=== Entries with scene source code ===
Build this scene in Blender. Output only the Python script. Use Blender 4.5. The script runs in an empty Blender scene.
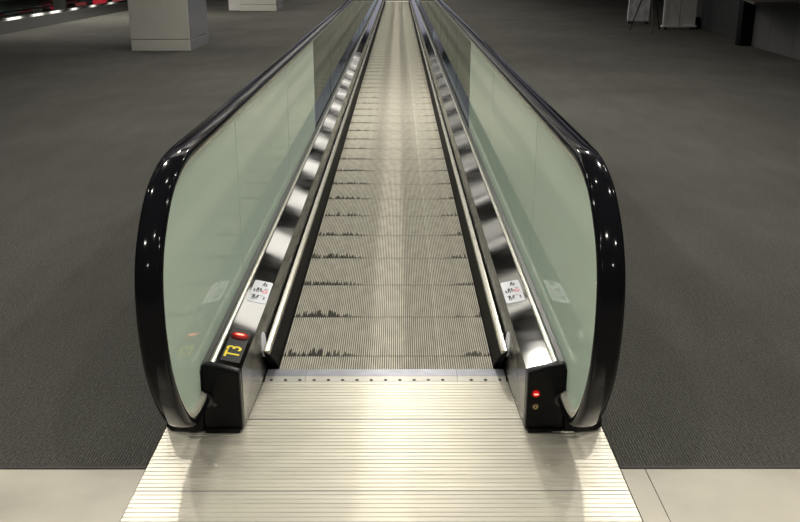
import bpy, bmesh, math, random
from mathutils import Vector, Matrix
random.seed(7)
D = bpy.data
SC = bpy.context.scene
COL = SC.collection

# ------------------------------------------------------------------ materials
def newmat(name):
    m = D.materials.new(name); m.use_nodes = True
    nt = m.node_tree
    return m, nt, nt.nodes, nt.links, nt.nodes['Principled BSDF']

def pmat(name, col, rough=.5, metal=0., noise=.0, nscale=20., bump=0., bscale=200., coat=0., rvar=0., stretch=(1, 1, 1), spec=.5, ior=1.5):
    m, nt, N, L, b = newmat(name)
    b.inputs['Roughness'].default_value = rough
    b.inputs['Metallic'].default_value = metal
    b.inputs['Base Color'].default_value = (*col, 1)
    b.inputs['Specular IOR Level'].default_value = spec
    b.inputs['IOR'].default_value = ior
    if coat:
        b.inputs['Coat Weight'].default_value = coat
        b.inputs['Coat Roughness'].default_value = .05
    if noise or bump or rvar:
        tc = N.new('ShaderNodeTexCoord'); mp = N.new('ShaderNodeMapping')
        mp.inputs['Scale'].default_value = stretch
        L.new(tc.outputs['Object'], mp.inputs['Vector'])
    if noise or rvar:
        n = N.new('ShaderNodeTexNoise'); n.inputs['Scale'].default_value = nscale; n.inputs['Detail'].default_value = 5
        L.new(mp.outputs[0], n.inputs['Vector'])
    if noise:
        r = N.new('ShaderNodeMapRange')
        r.inputs[1].default_value = .3; r.inputs[2].default_value = .7
        r.inputs[3].default_value = 1 - noise; r.inputs[4].default_value = 1 + noise
        L.new(n.outputs[0], r.inputs[0])
        v = N.new('ShaderNodeVectorMath'); v.operation = 'SCALE'
        v.inputs[0].default_value = col; L.new(r.outputs[0], v.inputs['Scale'])
        L.new(v.outputs[0], b.inputs['Base Color'])
    if rvar:
        r2 = N.new('ShaderNodeMapRange')
        r2.inputs[1].default_value = .3; r2.inputs[2].default_value = .7
        r2.inputs[3].default_value = rough - rvar; r2.inputs[4].default_value = rough + rvar
        L.new(n.outputs[0], r2.inputs[0]); L.new(r2.outputs[0], b.inputs['Roughness'])
    if bump:
        n2 = N.new('ShaderNodeTexNoise'); n2.inputs['Scale'].default_value = bscale; n2.inputs['Detail'].default_value = 3
        L.new(mp.outputs[0], n2.inputs['Vector'])
        bp = N.new('ShaderNodeBump'); bp.inputs['Strength'].default_value = bump; bp.inputs['Distance'].default_value = .003
        L.new(n2.outputs[0], bp.inputs['Height']); L.new(bp.outputs[0], b.inputs['Normal'])
    return m

def emat(name, col, strength, base=None):
    m, nt, N, L, b = newmat(name)
    b.inputs['Base Color'].default_value = (*col, 1)
    b.inputs['Emission Color'].default_value = (*col, 1)
    b.inputs['Specular IOR Level'].default_value = .1
    if base: b.inputs['Base Color'].default_value = (*base, 1)
    b.inputs['Emission Strength'].default_value = strength
    return m

def carpet_mat():
    m, nt, N, L, b = newmat('carpet')
    b.inputs['Roughness'].default_value = 1.0
    b.inputs['Specular IOR Level'].default_value = .05
    tc = N.new('ShaderNodeTexCoord')
    def noise(scale, st, det=4):
        mp = N.new('ShaderNodeMapping'); mp.inputs['Scale'].default_value = st
        L.new(tc.outputs['Object'], mp.inputs['Vector'])
        n = N.new('ShaderNodeTexNoise'); n.inputs['Scale'].default_value = scale; n.inputs['Detail'].default_value = det
        L.new(mp.outputs[0], n.inputs['Vector']); return n.outputs[0]
    def mr(s, a, c, lo, hi):
        r = N.new('ShaderNodeMapRange'); r.inputs[1].default_value = a; r.inputs[2].default_value = c
        r.inputs[3].default_value = lo; r.inputs[4].default_value = hi; L.new(s, r.inputs[0]); return r.outputs[0]
    def mul(a, c):
        k = N.new('ShaderNodeMath'); k.operation = 'MULTIPLY'; L.new(a, k.inputs[0]); L.new(c, k.inputs[1]); return k.outputs[0]
    wv = N.new('ShaderNodeTexWave'); wv.wave_type = 'BANDS'; wv.bands_direction = 'X'
    wv.inputs['Scale'].default_value = 31.; wv.inputs['Distortion'].default_value = 3.0
    wv.inputs['Detail'].default_value = 3.; wv.inputs['Detail Scale'].default_value = 2.2
    mpw = N.new('ShaderNodeMapping'); mpw.inputs['Scale'].default_value = (1, .35, 1)
    L.new(tc.outputs['Object'], mpw.inputs[0]); L.new(mpw.outputs[0], wv.inputs['Vector'])
    rows = mr(wv.outputs['Fac'], 0., 1., .60, 1.42)              # woven rows running with the hall
    loops = mr(noise(48, (2.2, 1.6, 1), 3), .3, .7, .70, 1.30)
    big = mr(noise(.5, (1, .8, 1)), .35, .65, .88, 1.12)
    mid = mr(noise(4, (1, .3, 1)), .3, .7, .93, 1.07)
    f = mul(mul(rows, loops), mul(big, mid))
    v = N.new('ShaderNodeVectorMath'); v.operation = 'SCALE'
    v.inputs[0].default_value = (.052, .0512, .045); L.new(f, v.inputs['Scale'])
    L.new(v.outputs[0], b.inputs['Base Color'])
    bp = N.new('ShaderNodeBump'); bp.inputs['Strength'].default_value = .4; bp.inputs['Distance'].default_value = .003
    L.new(mul(rows, loops), bp.inputs['Height']); L.new(bp.outputs[0], b.inputs['Normal'])
    return m

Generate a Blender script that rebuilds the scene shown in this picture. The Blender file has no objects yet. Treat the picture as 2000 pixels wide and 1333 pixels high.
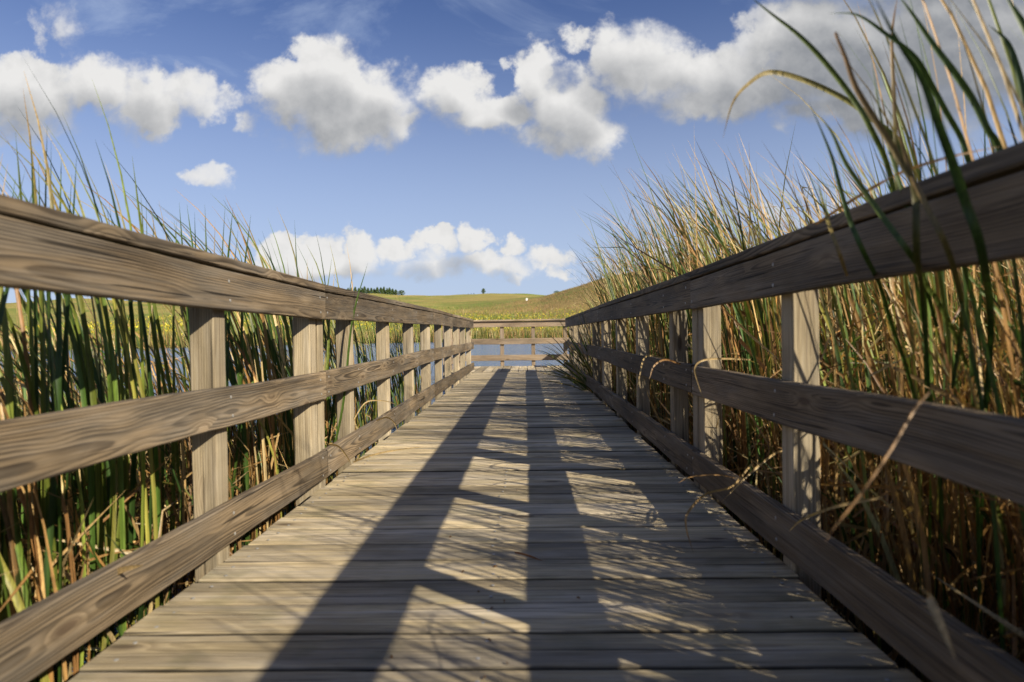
import bpy, math, random
import numpy as np
from mathutils import Matrix, Vector
random.seed(7); rng = np.random.default_rng(11)
scn = bpy.context.scene
COL = scn.collection
R = math.radians

# ------------------------------------------------------------------ camera
F = 1250.0; CX, CY = 1000.0, 666.5; CAMZ = 0.78
cam_d = bpy.data.cameras.new('camera'); cam = bpy.data.objects.new('camera', cam_d); COL.objects.link(cam)
M = Matrix.Rotation(0.0208, 4, 'Z') @ Matrix.Rotation(math.pi/2 - 0.0116, 4, 'X') @ Matrix.Rotation(-0.015, 4, 'Z')
cam.matrix_world = Matrix.Translation((0, 0, CAMZ)) @ M
cam_d.sensor_width = 36; cam_d.lens = 36*F/2000; cam_d.clip_start = 0.02; cam_d.clip_end = 9000
cam_d.dof.use_dof = True; cam_d.dof.focus_distance = 6.0; cam_d.dof.aperture_fstop = 2.7
scn.camera = cam
M3 = M.to_3x3()
def ray(px, py):
    return M3 @ Vector(((px-CX)/F, -(py-CY)/F, -1.0))
def at(px, py, Y):
    """point seen at photograph position px,py that stands Y metres ahead"""
    r = ray(px, py); return Vector((0, 0, CAMZ)) + r*(Y/r.y)

# ------------------------------------------------------------------ node helper
class N:
    def __init__(s, nt): s.nt = nt
    def node(s, t, **kw):
        n = s.nt.nodes.new(t)
        for k, v in kw.items(): setattr(n, k, v)
        return n
    def put(s, sock, v):
        if isinstance(v, bpy.types.NodeSocket): s.nt.links.new(v, sock)
        elif v is not None:
            if hasattr(sock.default_value, '__len__') and not hasattr(v, '__len__'): v = (v,)*len(sock.default_value)
            if hasattr(v, '__len__') and len(v) == 3 and len(sock.default_value) == 4: v = (*v, 1)
            sock.default_value = v
    def m(s, op, a, b=None, c=None, clamp=False):
        n = s.node('ShaderNodeMath', operation=op, use_clamp=clamp)
        s.put(n.inputs[0], a); s.put(n.inputs[1], b); s.put(n.inputs[2], c); return n.outputs[0]
    def v(s, op, a, b=None, c=None):
        n = s.node('ShaderNodeVectorMath', operation=op)
        s.put(n.inputs[0], a)
        if op == 'SCALE': s.put(n.inputs['Scale'], b)
        else: s.put(n.inputs[1], b); s.put(n.inputs[2], c)
        return n.outputs['Value'] if op in ('LENGTH', 'DOT_PRODUCT', 'DISTANCE') else n.outputs[0]
    def xyz(s, a):
        n = s.node('ShaderNodeSeparateXYZ'); s.put(n.inputs[0], a); return n.outputs
    def comb(s, x, y, z):
        n = s.node('ShaderNodeCombineXYZ')
        for i, q in enumerate((x, y, z)): s.put(n.inputs[i], q)
        return n.outputs[0]
    def noise(s, vec, scale=1, detail=4, rough=.5, dist=0, color=False, lac=2.0):
        n = s.node('ShaderNodeTexNoise'); s.put(n.inputs['Vector'], vec)
        n.inputs['Scale'].default_value = scale; n.inputs['Detail'].default_value = detail
        n.inputs['Roughness'].default_value = rough; n.inputs['Distortion'].default_value = dist
        n.inputs['Lacunarity'].default_value = lac
        return n.outputs['Color'] if color else n.outputs['Fac']
    def mix(s, f, a, b, mode='MIX'):
        n = s.node('ShaderNodeMix', data_type='RGBA', blend_type=mode)
        s.put(n.inputs[0], f); s.put(n.inputs[6], a); s.put(n.inputs[7], b); return n.outputs[2]
    def mixf(s, f, a, b):
        n = s.node('ShaderNodeMix', data_type='FLOAT')
        s.put(n.inputs[0], f); s.put(n.inputs[2], a); s.put(n.inputs[3], b); return n.outputs[0]
    def ramp(s, f, lo, hi, a=0.0, b=1.0, smooth=True):
        n = s.node('ShaderNodeMapRange', interpolation_type='SMOOTHSTEP' if smooth else 'LINEAR')
        s.put(n.inputs[0], f); s.put(n.inputs[1], lo); s.put(n.inputs[2], hi); s.put(n.inputs[3], a); s.put(n.inputs[4], b)
        return n.outputs[0]
    def attr(s, name): return s.node('ShaderNodeAttribute', attribute_name=name)
def material(name):
    m = bpy.data.materials.new(name); m.use_nodes = True; m.node_tree.nodes.clear()
    n = N(m.node_tree); out = n.node('ShaderNodeOutputMaterial'); return m, n, out
def bsdf(n, out, col, rough, bump=None, bs=.3, bd=.002, spec=.5, metal=0):
    b = n.node('ShaderNodeBsdfPrincipled'); n.put(b.inputs['Base Color'], col); n.put(b.inputs['Roughness'], rough)
    b.inputs['Specular IOR Level'].default_value = spec; b.inputs['Metallic'].default_value = metal
    if bump is not None:
        bp = n.node('ShaderNodeBump'); bp.inputs['Strength'].default_value = bs; bp.inputs['Distance'].default_value = bd
        n.put(bp.inputs['Height'], bump); n.nt.links.new(bp.outputs[0], b.inputs['Normal'])
    n.nt.links.new(b.outputs[0], out.inputs[0]); return b

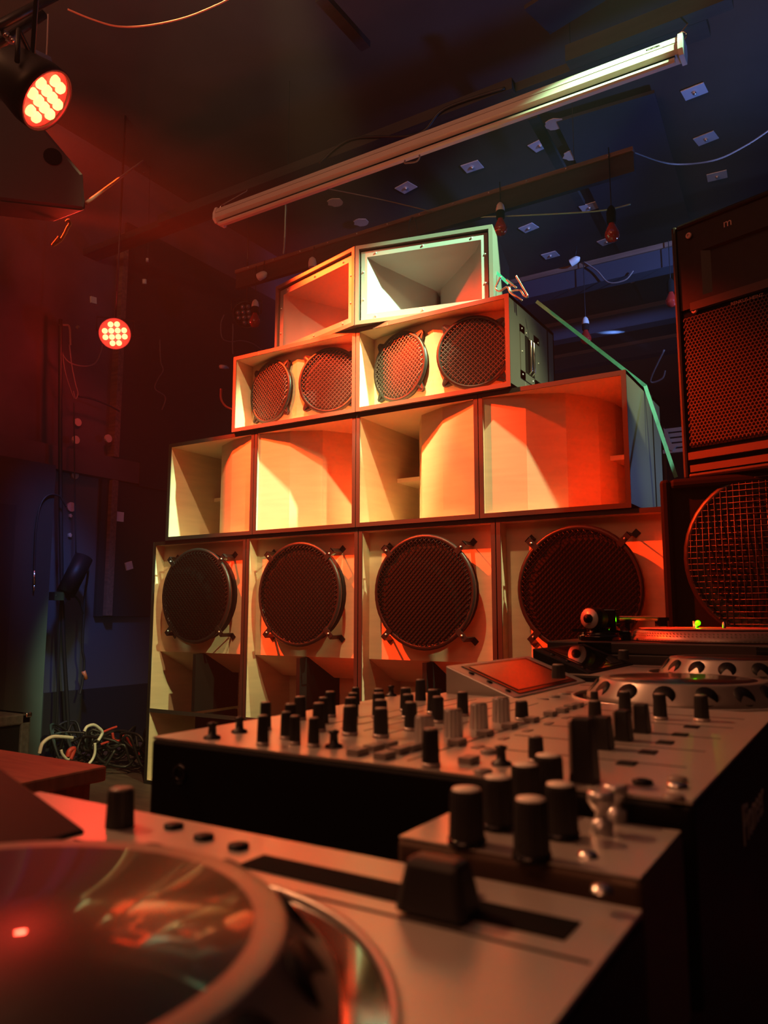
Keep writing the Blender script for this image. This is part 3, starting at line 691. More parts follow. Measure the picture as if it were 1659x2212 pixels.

=== Short problem ===
Begin at the first line of the material and copy each line exactly through the one containing "return m, nt, nt.nodes, nt.links, nt.nodes['Principled". Omit pictures.

=== Final answer ===
Build this scene in Blender. Output only the Python script. Use Blender 4.5. The script runs in an empty Blender scene.
import bpy, bmesh, math, random
from mathutils import Vector, Matrix
random.seed(7)
D = bpy.data
SC = bpy.context.scene
COL = SC.collection

# ------------------------------------------------------------------ materials
def newmat(name):
    m = D.materials.new(name); m.use_nodes = True
    nt = m.node_tree
    return m, nt, nt.nodes, nt.links, nt.nodes['Principled BSDF']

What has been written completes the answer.